If, as Cruz boldly declared "it's not realistic to expect all parents to be [heavily] engaged in their child's school" then the next question becomes, how do we help mitigate that reality and circumstance? Again, I say look to the scholars who have already laid it out for us, focus on implementation of that which we already know works.


For example, since we know that "we also have challenged families where at the end of the day, [children] enter into a whole different reality, anything from unstable housing, family trauma, and even hunger; [and since] this is a large percent of the population" What does it inform us to do Mr. Mayor, especially now that you are at the helm of the city?


Eloquent descriptions of well-known, deep-seated, old, entrenched problems and issues, do not (in and of themselves) represent solutions. Nor does the existence of such widespread, deep-seated problems and issues absolve highly-paid administrators, teachers, support staff, and/or excuse-making Board members from the responsibility of providing a sound, basic education.


The State Constitution does NOT say that such education is only to be provided if students have un-challenged families, stable housing, no family trauma, and are fed.

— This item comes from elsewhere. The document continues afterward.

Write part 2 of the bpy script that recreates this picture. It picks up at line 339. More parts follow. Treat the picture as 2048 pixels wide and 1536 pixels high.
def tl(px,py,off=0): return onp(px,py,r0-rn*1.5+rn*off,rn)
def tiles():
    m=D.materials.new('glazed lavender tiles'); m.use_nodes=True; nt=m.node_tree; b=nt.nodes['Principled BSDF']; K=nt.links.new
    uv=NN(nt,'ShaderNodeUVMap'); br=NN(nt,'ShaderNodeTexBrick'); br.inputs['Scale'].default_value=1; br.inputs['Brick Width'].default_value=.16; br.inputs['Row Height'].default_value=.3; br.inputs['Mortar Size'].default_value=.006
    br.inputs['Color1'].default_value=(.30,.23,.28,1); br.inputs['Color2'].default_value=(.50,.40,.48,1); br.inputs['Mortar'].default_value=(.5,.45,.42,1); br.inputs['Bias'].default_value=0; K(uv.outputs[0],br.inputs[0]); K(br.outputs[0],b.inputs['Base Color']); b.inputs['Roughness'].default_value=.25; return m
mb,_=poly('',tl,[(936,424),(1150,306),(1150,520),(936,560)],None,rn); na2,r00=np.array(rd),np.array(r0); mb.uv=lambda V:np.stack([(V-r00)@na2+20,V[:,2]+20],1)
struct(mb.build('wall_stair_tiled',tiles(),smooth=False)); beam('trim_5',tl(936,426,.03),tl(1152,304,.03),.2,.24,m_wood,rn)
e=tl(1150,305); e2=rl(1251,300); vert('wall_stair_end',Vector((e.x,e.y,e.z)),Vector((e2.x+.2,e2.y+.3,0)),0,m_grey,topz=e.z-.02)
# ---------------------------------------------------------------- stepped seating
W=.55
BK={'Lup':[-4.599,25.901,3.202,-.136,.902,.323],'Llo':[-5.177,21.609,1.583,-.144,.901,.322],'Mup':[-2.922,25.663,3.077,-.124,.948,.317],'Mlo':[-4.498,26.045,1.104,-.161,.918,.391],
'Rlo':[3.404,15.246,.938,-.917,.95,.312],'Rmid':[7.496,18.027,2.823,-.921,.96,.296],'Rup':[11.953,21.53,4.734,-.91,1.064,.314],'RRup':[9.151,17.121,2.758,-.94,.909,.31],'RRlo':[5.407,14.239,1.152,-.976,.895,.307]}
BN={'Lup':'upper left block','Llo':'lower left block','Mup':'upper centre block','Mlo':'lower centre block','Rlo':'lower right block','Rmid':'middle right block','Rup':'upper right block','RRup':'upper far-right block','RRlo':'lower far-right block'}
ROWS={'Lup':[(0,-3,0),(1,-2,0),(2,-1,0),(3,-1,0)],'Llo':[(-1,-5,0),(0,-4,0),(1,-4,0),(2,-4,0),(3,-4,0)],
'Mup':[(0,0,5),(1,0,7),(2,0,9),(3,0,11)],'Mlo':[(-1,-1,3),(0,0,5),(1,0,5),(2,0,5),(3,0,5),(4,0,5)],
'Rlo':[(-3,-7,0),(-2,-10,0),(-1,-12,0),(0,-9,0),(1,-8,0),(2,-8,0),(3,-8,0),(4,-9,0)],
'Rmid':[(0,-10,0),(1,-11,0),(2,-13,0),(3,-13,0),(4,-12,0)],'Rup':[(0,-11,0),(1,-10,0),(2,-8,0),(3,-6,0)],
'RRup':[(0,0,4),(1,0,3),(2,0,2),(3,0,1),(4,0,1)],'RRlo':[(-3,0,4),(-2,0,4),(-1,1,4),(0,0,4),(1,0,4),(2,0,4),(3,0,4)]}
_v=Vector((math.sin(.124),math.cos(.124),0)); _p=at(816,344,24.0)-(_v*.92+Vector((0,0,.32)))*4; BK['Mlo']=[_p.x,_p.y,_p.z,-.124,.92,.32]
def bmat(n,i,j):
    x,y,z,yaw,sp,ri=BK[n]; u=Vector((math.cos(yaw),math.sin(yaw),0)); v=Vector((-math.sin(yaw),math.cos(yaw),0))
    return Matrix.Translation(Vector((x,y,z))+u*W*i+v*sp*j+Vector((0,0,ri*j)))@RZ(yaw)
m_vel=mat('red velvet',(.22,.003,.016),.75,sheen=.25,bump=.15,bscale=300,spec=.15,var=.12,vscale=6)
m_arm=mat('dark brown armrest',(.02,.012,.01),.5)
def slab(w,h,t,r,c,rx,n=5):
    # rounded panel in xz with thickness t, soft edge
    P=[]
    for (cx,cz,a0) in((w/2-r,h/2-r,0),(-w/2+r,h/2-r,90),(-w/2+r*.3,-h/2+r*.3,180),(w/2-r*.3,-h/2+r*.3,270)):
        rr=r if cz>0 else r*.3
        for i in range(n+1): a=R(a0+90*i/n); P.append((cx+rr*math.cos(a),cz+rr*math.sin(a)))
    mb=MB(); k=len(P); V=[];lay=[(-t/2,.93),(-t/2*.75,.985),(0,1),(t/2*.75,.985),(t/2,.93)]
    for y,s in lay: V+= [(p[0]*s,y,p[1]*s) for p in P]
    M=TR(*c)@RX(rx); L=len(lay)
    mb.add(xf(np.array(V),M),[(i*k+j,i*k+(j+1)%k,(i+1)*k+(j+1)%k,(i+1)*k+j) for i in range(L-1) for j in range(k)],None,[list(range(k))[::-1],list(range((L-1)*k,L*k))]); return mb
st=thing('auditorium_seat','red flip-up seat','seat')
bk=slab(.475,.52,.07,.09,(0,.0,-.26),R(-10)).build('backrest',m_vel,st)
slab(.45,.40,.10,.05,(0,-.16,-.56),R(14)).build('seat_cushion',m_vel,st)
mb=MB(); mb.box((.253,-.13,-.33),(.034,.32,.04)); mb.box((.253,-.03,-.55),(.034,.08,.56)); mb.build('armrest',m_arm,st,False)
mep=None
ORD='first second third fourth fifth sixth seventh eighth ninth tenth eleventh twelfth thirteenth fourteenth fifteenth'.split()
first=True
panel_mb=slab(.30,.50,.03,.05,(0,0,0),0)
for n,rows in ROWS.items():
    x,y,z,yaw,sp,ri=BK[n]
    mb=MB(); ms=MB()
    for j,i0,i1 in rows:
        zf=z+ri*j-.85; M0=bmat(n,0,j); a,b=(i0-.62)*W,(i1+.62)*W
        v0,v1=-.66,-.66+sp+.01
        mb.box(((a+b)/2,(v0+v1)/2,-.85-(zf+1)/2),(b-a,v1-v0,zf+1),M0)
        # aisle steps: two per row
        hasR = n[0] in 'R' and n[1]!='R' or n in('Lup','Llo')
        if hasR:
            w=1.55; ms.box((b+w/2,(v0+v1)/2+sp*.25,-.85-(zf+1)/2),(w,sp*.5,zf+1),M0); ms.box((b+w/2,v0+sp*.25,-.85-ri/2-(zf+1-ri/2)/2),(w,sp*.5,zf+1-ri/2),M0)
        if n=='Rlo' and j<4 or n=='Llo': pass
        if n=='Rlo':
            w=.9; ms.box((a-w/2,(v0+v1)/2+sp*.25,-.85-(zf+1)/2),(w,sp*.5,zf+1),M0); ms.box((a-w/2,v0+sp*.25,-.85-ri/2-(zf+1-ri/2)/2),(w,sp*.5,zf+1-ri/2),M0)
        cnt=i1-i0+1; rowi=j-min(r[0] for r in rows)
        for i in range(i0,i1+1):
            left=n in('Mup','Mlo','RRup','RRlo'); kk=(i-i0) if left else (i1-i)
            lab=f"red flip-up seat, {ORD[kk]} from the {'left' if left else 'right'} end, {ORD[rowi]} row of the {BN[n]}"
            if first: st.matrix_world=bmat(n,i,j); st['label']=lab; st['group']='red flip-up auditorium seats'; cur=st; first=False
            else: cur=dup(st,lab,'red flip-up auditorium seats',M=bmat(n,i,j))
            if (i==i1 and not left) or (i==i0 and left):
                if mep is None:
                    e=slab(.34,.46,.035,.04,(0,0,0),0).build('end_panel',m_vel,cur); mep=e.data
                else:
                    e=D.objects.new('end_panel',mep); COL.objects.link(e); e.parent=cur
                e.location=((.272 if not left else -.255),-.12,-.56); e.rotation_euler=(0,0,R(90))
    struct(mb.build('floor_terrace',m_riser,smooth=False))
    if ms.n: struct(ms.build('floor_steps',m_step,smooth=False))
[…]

No sirree, the Constitution says that ALL of the State's children (regardless of socioeconomic class or living conditions) are legally entitled to a sound, basic education, and (at the local level), it is ultimately the responsibility of Board Commissioners to ensure that happens, or at the least that everyone within the organization is giving 100% toward the goal.


I'll give Mr. Cruz credit for one thing at least he has the gall to declare openly and publicly that he "is particularly concerned about the needs of Latinx students and their families, and [that] the district has largely fallen short at helping them."


If I was to ever hear a Black Commissioner declare the same thing (openly and publicly) about Black students, I think I would probably faint (from shock and surprise). They are spineless in unapologetically standing up for our children in the way that other elected officials stand up for theirs.